Известнейшие отцы IV и V веков придерживались такого же мнения в отношении крещения младенцев и давали аналогичные объяснения. Например, святитель Григорий Богослов, обличая порочную практику того времени откладывать совершение крещения к старости, призывал всех скорее крестить детей в младенчестве и тем самым избавить их от разрушительного действия первородного греха в их естестве: «У тебя есть младенец? Не давай времени усиливаться повреждению»[231]. Всевозможные возражения, связанные с неосознанным принятием этого великого таинства, святитель отвергал как ничего не значащие и говорил: «Лучше без сознания освятиться, нежели умереть незапечатленным и несовершенным»[232]. Так же, как и все другие святые отцы, святитель Григорий Богослов утверждает, что в крещении человек «совершенно» омывается от первородного греха, который он именует «нечистотой и скверной, привнесенной падением»: «крещение очищает грех в каждом человеке и совершенно измывает всякую нечистоту и скверну, привнесенную падением»[233].

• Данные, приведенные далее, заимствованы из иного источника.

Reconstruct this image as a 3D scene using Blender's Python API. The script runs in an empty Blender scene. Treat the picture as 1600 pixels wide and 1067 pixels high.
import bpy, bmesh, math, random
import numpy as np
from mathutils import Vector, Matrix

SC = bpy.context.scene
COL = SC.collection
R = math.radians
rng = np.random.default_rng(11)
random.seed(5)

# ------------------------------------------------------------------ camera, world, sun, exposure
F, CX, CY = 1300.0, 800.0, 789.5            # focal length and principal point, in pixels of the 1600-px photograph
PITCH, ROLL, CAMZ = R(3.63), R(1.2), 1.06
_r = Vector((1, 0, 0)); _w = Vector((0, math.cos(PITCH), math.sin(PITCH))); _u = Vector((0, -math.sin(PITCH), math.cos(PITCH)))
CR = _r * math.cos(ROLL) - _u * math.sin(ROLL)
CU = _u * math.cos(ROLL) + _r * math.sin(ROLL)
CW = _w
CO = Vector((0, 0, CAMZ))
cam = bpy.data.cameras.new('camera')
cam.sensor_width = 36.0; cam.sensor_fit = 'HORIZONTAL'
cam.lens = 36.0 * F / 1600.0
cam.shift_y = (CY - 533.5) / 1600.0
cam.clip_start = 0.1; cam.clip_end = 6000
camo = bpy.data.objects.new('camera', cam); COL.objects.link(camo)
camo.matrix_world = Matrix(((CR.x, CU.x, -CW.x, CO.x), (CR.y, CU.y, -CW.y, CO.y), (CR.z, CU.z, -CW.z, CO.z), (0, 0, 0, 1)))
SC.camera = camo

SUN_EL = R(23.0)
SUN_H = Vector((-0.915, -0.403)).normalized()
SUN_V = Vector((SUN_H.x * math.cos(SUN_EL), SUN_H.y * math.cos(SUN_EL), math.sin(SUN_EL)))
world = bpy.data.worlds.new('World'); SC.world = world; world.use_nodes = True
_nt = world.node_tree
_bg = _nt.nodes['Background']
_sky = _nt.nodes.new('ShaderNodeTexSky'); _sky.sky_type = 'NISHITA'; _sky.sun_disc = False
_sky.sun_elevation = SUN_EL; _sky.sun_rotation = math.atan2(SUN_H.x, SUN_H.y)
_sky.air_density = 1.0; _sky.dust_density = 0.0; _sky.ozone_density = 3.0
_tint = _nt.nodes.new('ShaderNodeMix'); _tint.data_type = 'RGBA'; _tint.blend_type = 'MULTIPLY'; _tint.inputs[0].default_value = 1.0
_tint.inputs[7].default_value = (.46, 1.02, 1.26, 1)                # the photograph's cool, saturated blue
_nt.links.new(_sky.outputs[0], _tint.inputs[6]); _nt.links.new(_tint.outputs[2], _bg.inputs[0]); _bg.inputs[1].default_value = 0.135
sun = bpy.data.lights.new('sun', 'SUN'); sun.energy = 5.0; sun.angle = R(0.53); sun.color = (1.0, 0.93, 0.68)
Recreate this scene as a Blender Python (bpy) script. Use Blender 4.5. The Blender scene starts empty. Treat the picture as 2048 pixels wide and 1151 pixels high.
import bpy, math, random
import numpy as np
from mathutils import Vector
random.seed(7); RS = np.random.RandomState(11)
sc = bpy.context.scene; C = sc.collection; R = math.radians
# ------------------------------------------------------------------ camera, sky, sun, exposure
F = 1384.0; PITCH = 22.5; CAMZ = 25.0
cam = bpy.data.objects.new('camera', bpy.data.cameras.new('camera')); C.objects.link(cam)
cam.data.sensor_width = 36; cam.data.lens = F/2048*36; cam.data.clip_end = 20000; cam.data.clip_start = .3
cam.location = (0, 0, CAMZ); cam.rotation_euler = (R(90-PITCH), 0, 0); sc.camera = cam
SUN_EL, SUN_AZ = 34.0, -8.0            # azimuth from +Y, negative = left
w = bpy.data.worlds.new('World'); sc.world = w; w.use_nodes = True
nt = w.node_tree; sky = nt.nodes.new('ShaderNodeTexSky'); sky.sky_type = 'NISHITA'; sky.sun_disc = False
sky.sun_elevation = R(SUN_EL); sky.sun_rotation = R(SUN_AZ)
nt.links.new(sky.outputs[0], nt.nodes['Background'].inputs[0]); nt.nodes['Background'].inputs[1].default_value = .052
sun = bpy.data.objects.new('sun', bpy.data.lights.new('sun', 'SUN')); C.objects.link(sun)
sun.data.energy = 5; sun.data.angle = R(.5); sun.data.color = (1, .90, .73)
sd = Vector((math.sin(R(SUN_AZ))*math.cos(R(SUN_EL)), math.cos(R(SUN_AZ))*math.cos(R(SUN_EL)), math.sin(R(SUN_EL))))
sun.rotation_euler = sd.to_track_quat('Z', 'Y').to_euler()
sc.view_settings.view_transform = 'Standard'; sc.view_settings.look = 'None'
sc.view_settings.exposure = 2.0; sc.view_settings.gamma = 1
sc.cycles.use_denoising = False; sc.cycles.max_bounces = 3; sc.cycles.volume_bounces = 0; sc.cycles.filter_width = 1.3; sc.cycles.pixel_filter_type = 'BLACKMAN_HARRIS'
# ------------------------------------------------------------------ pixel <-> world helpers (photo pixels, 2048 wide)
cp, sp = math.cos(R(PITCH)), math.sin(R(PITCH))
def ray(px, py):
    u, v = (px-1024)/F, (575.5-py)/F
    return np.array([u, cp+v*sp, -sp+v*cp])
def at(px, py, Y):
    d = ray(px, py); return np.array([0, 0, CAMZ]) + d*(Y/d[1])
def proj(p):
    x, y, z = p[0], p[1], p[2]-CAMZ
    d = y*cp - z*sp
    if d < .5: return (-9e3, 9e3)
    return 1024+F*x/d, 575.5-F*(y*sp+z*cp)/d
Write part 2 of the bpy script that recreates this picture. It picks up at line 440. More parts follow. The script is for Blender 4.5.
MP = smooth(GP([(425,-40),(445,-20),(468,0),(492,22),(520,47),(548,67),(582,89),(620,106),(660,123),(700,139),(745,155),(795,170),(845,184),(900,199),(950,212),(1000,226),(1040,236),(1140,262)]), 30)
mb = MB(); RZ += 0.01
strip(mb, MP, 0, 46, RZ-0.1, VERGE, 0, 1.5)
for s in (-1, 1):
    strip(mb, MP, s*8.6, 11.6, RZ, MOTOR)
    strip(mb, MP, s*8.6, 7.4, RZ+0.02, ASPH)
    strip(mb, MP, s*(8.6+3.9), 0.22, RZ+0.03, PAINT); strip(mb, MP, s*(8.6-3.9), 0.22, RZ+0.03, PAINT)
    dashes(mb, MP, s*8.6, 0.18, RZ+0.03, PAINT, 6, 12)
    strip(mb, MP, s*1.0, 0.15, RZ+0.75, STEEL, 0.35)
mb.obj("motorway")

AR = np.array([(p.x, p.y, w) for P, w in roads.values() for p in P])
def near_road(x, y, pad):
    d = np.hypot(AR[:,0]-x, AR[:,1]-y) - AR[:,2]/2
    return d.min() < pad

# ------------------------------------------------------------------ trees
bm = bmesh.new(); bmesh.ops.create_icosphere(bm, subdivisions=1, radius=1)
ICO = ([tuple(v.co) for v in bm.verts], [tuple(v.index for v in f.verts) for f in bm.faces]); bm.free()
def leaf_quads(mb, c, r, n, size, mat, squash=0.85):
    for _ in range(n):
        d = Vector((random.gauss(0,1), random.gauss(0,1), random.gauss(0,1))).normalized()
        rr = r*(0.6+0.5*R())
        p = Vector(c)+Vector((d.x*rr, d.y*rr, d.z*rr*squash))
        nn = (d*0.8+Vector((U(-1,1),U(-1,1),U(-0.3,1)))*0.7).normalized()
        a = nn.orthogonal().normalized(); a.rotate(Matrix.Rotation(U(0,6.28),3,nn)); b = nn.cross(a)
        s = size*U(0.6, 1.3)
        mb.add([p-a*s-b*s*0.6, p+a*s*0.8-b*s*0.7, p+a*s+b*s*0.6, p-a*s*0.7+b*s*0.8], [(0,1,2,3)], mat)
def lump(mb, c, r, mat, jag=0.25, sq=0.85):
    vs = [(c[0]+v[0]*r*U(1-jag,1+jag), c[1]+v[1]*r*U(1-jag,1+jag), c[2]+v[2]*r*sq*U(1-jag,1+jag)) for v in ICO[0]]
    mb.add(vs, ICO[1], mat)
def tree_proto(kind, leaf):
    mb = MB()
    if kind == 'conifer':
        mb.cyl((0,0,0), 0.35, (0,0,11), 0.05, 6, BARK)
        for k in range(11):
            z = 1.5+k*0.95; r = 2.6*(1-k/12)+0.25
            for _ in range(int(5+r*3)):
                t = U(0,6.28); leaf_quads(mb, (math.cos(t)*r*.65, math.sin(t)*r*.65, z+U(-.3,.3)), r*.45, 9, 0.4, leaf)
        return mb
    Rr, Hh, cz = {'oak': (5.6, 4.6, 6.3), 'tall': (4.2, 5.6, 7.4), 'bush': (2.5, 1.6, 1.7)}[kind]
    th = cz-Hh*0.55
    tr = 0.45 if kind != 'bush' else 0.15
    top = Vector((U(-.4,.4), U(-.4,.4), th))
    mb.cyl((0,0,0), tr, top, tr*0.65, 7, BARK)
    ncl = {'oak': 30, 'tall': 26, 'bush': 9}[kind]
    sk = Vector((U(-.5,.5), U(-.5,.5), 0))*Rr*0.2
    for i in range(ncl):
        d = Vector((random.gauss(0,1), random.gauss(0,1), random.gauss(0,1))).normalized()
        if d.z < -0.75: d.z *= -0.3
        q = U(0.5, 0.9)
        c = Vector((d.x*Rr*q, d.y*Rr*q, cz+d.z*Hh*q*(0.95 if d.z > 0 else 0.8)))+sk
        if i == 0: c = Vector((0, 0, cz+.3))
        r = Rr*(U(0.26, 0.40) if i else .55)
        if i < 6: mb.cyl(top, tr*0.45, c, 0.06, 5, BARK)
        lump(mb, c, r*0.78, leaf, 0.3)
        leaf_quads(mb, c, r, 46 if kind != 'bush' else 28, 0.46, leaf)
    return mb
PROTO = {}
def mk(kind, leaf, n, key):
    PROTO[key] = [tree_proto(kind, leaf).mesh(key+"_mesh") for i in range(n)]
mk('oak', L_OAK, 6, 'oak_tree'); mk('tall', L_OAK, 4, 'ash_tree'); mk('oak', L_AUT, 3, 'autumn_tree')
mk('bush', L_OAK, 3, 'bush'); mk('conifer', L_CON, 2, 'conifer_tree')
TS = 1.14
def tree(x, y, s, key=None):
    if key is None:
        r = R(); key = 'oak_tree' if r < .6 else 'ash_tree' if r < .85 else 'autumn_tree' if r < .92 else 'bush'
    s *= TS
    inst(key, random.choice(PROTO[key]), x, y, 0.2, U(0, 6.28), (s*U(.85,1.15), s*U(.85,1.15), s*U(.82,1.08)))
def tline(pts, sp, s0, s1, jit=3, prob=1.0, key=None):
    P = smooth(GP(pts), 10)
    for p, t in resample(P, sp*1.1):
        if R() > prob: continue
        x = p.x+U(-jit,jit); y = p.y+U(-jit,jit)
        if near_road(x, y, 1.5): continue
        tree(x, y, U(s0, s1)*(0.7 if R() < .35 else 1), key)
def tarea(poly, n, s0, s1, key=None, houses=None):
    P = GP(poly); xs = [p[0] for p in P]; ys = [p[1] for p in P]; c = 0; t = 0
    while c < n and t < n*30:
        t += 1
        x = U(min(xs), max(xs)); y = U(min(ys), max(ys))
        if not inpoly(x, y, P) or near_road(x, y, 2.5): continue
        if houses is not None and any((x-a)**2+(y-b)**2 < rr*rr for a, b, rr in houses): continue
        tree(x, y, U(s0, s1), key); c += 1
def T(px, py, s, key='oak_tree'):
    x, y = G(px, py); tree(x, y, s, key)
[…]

Древность обычая крестить младенцев подтверждена Ареопагитским корпусом, где подробно изложено, при каких условиях возможно крещение младенцев и их дальнейшее духовное возрастание. В сочинении «О церковной иерархии» имеется такое важное суждение: «Божественные наставники наши сказали, и совершенно справедливо, что младенцы, если будут наставляемы в священном законе, достигнут святого состояния, не претыкаясь заблуждениями и отдаляясь от жизни, чуждой святыне. Это было в мысли наших божественных наставников, и потому им угодно было допускать к крещению и младенцев под тем священным условием, чтобы естественные родители дитяти поручали его кому-либо из верующих, который бы хорошо наставил его в предметах Божественных и потом заботился о дитяти, как отец, указанный свыше, и как страж его вечного спасения. Сего-то человека, когда он даст обещание руководить отрока в благочестивой жизни, заставляет иерарх произносить отречения и священное исповедание; он не тайноводствует одного вместо другого, как говорят насмешники, поелику и восприемник не говорит: „Я произношу вместо младенца отречения и исповедание“, но представляет самого младенца произносящим отречения и исповедание и как бы так говорит: „Я даю обещание преподать этому младенцу Божественные наставления, когда он, пришедши в возраст, в состоянии будет понимать священное, чтобы он отвергся противника и принял и исполнял Божественные повеления…“ Думаю, что нет ничего странного в том, что младенец допускается ко крещению, имея такого вождя и руководителя, который преподаст ему наставление в Божественных предметах и сохранит его безопасным от противных сил»[234].